Hydrogenation of ethylene on metal electrodes. Part 5.—Reduction of light ethylene on Pt in deuteroperchloric acid solution and the dual-pathway mechanism

Abstract

Electroreduction of light ethylene on a platinum electrode was conducted in a heavy-water solution of deuteroperchloric acid. Deuterium-atom distributions in the product, ethane, support the previous conclusion that ethylene diffusion is rate-controlling at potentials less positive than ca. 100 mV, whereas the surface reaction is rate-controlling at more positive potentials where the Tafel line holds. The D-atom distribution in the latter potential region reveals double maxima at [2H2]- and [2H6]-ethanes. This distribution is explained by the dual-pathway mechanism which assumes two reaction rates for the step C2H4(a)+ H(a)⇌ C2H5(a).

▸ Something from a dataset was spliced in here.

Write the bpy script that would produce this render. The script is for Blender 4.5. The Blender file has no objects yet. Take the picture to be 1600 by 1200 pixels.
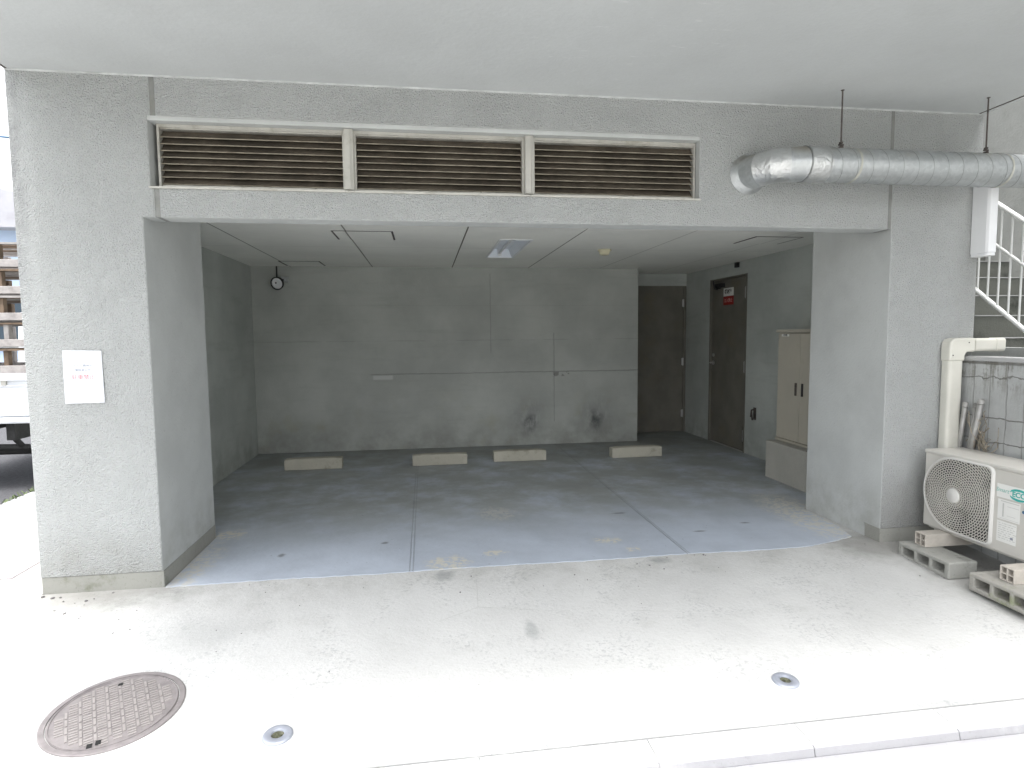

The difference in the reaction rate will be attributed to the difference in the adsorption state of C2H4(a) but not of H(a), since only the weakly adsorbed hydrogen atoms are active in the hydrogenation.Reduction of light ethylene with D2 on platinum in deuteroperchloric acid solution gives the same results.A computer simulation based on the above mechanism can reproduce quantitatively not only the present distributions but also others given in the literature, even those observed for the gas-phase heterogeneous reduction.